• _What the task asks_:
Output the line that holds "Write a Blender", the line that holds "Y = (EYE-z)*FPX/(py-HZ);", and every line between them, exactly, but none of the pictures.

Start of Items

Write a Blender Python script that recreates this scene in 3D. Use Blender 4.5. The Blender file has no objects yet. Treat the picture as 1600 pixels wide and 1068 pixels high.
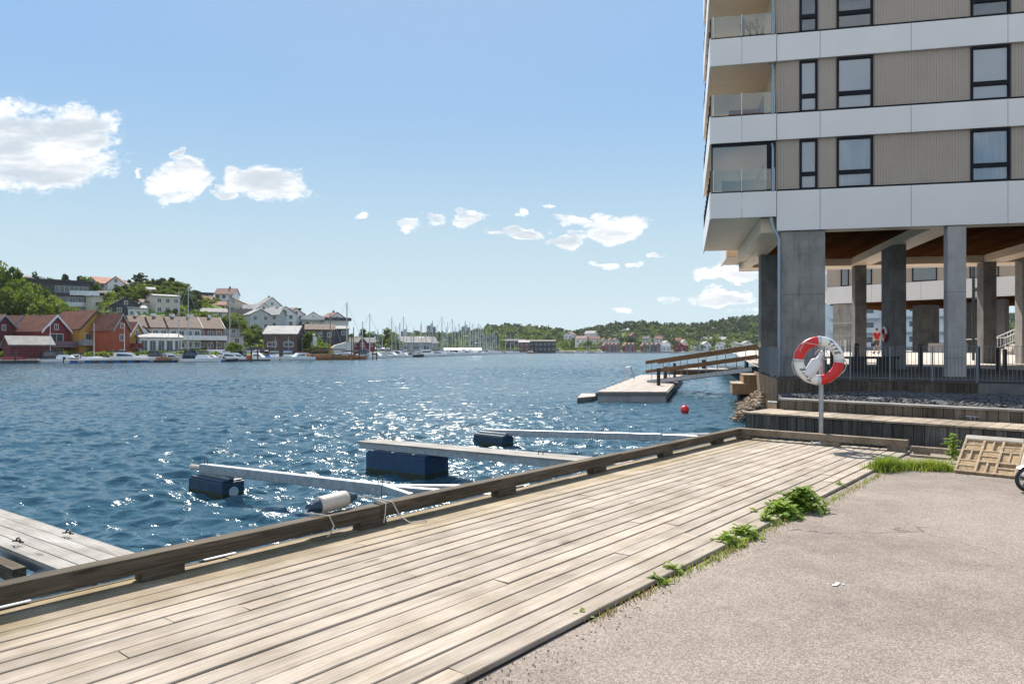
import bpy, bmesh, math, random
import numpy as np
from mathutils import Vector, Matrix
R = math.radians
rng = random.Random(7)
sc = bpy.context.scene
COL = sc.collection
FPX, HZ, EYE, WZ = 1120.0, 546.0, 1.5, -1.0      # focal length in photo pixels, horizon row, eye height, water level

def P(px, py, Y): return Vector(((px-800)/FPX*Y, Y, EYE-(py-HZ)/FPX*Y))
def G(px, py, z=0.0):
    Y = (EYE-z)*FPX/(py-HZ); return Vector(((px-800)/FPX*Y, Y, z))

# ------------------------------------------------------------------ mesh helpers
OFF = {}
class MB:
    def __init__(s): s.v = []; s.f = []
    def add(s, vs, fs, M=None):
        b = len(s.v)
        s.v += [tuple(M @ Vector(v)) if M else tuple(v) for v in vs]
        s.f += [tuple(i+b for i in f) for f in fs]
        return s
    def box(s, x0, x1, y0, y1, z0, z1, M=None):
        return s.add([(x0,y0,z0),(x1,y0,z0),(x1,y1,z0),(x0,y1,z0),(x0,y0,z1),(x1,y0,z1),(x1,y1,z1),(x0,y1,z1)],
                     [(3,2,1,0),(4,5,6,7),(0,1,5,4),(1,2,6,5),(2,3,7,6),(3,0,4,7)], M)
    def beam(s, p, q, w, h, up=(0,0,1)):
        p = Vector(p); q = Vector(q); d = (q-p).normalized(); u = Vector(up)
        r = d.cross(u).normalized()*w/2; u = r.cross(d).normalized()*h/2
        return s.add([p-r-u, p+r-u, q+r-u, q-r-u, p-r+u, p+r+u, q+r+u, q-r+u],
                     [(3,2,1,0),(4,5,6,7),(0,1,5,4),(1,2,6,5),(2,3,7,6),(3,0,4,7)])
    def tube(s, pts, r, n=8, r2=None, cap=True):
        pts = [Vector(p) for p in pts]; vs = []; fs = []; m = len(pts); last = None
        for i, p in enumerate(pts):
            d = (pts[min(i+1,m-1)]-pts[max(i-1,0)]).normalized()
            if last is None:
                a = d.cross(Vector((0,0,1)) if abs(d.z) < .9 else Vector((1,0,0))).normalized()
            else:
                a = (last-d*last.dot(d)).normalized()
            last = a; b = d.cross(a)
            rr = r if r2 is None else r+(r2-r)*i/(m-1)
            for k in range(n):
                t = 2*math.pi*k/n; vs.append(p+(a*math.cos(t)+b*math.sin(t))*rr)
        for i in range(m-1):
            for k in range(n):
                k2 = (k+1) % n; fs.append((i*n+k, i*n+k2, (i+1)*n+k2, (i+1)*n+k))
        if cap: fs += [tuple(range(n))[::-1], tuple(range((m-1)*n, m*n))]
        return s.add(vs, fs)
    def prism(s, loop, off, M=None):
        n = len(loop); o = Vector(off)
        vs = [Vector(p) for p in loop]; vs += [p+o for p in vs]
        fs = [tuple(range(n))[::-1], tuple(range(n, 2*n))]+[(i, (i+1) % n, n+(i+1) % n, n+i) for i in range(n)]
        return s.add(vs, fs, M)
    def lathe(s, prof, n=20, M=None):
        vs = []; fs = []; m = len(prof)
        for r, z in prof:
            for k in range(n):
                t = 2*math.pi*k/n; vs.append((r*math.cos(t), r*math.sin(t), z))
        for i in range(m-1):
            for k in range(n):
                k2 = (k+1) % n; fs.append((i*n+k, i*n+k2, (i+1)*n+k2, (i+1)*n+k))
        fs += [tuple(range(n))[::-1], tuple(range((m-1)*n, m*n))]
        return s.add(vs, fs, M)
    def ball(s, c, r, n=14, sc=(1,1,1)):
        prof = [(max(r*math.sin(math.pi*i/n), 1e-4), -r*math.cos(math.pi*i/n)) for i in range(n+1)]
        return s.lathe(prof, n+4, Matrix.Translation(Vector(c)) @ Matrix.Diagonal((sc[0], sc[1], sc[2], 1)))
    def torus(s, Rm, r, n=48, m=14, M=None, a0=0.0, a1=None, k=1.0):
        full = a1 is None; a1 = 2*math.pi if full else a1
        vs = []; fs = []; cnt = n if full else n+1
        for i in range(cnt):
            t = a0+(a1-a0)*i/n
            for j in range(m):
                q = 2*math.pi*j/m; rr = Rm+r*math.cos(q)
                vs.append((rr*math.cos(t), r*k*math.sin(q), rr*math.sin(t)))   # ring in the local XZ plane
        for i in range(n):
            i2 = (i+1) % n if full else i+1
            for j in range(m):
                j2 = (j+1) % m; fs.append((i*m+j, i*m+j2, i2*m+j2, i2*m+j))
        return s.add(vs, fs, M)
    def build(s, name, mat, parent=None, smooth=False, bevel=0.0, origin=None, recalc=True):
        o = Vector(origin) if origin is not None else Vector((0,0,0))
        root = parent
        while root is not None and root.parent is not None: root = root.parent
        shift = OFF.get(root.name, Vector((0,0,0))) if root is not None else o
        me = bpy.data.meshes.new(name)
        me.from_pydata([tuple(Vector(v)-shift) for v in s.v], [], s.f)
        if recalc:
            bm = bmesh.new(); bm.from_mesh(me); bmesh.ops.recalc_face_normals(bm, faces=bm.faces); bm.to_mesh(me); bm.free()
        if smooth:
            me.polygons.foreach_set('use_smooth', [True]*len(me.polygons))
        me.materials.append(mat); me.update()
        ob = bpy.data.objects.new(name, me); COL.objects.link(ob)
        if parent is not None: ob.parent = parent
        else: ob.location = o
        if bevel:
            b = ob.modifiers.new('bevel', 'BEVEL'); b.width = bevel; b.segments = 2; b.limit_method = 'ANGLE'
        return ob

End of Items
Start of Items

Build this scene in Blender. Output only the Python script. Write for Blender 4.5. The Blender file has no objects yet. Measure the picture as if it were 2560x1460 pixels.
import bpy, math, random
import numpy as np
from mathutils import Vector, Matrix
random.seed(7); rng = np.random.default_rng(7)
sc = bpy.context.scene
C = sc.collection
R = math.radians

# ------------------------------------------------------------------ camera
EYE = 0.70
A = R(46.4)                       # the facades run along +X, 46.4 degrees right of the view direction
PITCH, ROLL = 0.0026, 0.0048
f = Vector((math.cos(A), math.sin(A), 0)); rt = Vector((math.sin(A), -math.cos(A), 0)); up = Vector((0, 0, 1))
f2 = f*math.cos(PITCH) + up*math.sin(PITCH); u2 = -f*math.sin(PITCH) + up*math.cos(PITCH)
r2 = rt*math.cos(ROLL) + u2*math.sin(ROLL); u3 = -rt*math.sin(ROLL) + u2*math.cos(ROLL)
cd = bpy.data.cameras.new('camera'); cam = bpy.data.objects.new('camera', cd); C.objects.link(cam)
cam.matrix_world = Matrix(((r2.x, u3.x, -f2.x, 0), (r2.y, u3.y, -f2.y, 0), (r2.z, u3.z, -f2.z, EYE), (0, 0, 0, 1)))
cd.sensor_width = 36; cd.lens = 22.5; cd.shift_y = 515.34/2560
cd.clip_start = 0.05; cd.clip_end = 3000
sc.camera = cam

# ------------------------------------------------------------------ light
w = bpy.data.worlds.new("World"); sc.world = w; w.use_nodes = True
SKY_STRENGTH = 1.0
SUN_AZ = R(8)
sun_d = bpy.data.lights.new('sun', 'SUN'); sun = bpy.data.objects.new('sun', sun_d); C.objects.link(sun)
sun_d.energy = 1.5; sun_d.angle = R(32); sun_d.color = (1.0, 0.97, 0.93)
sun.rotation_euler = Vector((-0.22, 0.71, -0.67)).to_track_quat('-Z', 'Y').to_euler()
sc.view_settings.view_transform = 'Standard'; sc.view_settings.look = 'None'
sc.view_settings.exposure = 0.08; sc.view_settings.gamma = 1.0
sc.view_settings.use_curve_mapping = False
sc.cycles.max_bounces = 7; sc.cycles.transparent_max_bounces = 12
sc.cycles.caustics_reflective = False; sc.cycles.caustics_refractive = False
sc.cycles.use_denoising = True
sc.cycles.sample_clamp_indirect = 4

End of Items

• _Response_:
Write a Blender Python script that recreates this scene in 3D. Use Blender 4.5. The Blender file has no objects yet. Treat the picture as 1600 pixels wide and 1068 pixels high.
import bpy, bmesh, math, random
import numpy as np
from mathutils import Vector, Matrix
R = math.radians
rng = random.Random(7)
sc = bpy.context.scene
COL = sc.collection
FPX, HZ, EYE, WZ = 1120.0, 546.0, 1.5, -1.0      # focal length in photo pixels, horizon row, eye height, water level

def P(px, py, Y): return Vector(((px-800)/FPX*Y, Y, EYE-(py-HZ)/FPX*Y))
def G(px, py, z=0.0):
    Y = (EYE-z)*FPX/(py-HZ); return Vector(((px-800)/FPX*Y, Y, z))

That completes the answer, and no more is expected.